| Haunted Places and Urban Legends from New Hampshire |
Warning: Some of these places are "No Trespassing" |

A gale ripped the Spanish brig's two headsails and the spanker. The helmsman tried desperately to keep his ship on course, but knew his efforts were futile. The sky was the color of pewter. As the clouds lowered, a blizzard lashed the ship. On that January day in 1813, every sailor aboard the ship some believe to be the Sagunto knew he was doomed.
The ship was blown toward Smutty Nose, a treeless, rocky island ten miles off Portsmouth, yet no hysteria erupted on shipboard. In the tradition of those who lived by the sea, each crewman performed his accustomed duties with a silent resignation to his fate.
After the brig broke apart on the rock-strewn shore it was every man for himself. Those who were uninjured scrambled over the boulders and headed toward a light ahead of them. It would be a lantern in the window of a settler's cabin. They'd be safe. But as the men struggled against the biting wind and the blinding snow, yehy seemed to be no closer to the beacon.

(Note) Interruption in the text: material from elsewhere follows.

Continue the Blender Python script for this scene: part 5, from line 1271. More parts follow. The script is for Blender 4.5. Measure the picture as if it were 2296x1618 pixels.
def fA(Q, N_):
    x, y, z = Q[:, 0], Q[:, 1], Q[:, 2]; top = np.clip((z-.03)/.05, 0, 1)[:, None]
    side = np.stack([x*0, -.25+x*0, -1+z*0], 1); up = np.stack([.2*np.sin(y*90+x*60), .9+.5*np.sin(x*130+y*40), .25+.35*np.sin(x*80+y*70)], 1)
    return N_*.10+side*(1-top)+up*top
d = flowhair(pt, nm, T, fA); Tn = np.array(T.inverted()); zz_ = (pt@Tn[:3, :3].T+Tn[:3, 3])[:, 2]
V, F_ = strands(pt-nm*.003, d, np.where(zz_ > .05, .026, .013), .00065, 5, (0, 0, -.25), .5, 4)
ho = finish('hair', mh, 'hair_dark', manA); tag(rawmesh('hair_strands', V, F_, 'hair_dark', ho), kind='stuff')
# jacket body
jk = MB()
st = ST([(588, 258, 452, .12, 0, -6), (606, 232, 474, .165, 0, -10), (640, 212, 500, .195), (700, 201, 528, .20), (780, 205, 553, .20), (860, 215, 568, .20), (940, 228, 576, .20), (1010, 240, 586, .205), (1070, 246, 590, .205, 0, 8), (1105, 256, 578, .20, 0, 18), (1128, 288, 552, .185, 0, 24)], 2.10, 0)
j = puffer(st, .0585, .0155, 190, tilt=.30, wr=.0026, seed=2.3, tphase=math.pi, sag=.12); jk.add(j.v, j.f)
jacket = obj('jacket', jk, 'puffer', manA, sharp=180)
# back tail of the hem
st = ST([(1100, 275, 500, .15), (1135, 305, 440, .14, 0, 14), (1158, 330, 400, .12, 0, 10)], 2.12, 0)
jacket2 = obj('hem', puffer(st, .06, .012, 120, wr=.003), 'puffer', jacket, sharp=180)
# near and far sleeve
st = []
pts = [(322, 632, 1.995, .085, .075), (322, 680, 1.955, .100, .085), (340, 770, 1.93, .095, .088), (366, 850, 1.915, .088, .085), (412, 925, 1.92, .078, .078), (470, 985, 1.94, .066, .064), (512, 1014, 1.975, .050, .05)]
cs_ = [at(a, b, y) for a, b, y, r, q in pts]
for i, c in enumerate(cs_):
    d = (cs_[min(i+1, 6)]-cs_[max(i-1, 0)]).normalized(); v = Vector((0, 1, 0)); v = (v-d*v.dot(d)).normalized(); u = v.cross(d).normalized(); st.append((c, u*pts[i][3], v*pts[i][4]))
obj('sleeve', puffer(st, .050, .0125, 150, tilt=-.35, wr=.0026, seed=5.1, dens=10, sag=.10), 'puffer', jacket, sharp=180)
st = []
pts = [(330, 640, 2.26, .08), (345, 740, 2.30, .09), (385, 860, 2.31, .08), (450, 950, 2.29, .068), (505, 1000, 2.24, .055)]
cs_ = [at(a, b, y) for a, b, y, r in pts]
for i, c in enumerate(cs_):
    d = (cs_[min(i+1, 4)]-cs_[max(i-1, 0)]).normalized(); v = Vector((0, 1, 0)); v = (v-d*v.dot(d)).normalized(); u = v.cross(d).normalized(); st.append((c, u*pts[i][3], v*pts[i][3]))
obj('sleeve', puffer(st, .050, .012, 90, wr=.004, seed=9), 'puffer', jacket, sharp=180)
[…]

In the morning, Samuel Haley, the island's permanent resident, found the bodies of fourteen sailors who had succumbed while crawling toward the lighted cabin. The bodies of two more seamen were found hung over the stone wall fronting Haley's home. Their ebbing strength had not allowed them to climb over the barricade. Their mouths were frozen in a final, frenzied cry for help.
Planks of cedar and mahogany stuck haphazardly from the crevices in the rocks, wedged there by the force of the collision. Crates of foodstufs were scattered along the shore.
Haley and his family had slept through the storm. Now they stood striken by the horrible scene before them. They buried the unknown sailors side by side on the island, and placed unadorned stones at the head of each grave.
But the Spanish seafarers did not rest in peace. For years afterward their ghosts walked the shores of Smuuty Nose, signaling passing vessels to beg passage back to Spain.
Although some historians believe that the Sagunto, after a stormy voyage, put safely into a port, there is general agreement that a craft of uncertain identity did flounder on Smutty Nose Island on January 14, 1813, and that all hands were lost.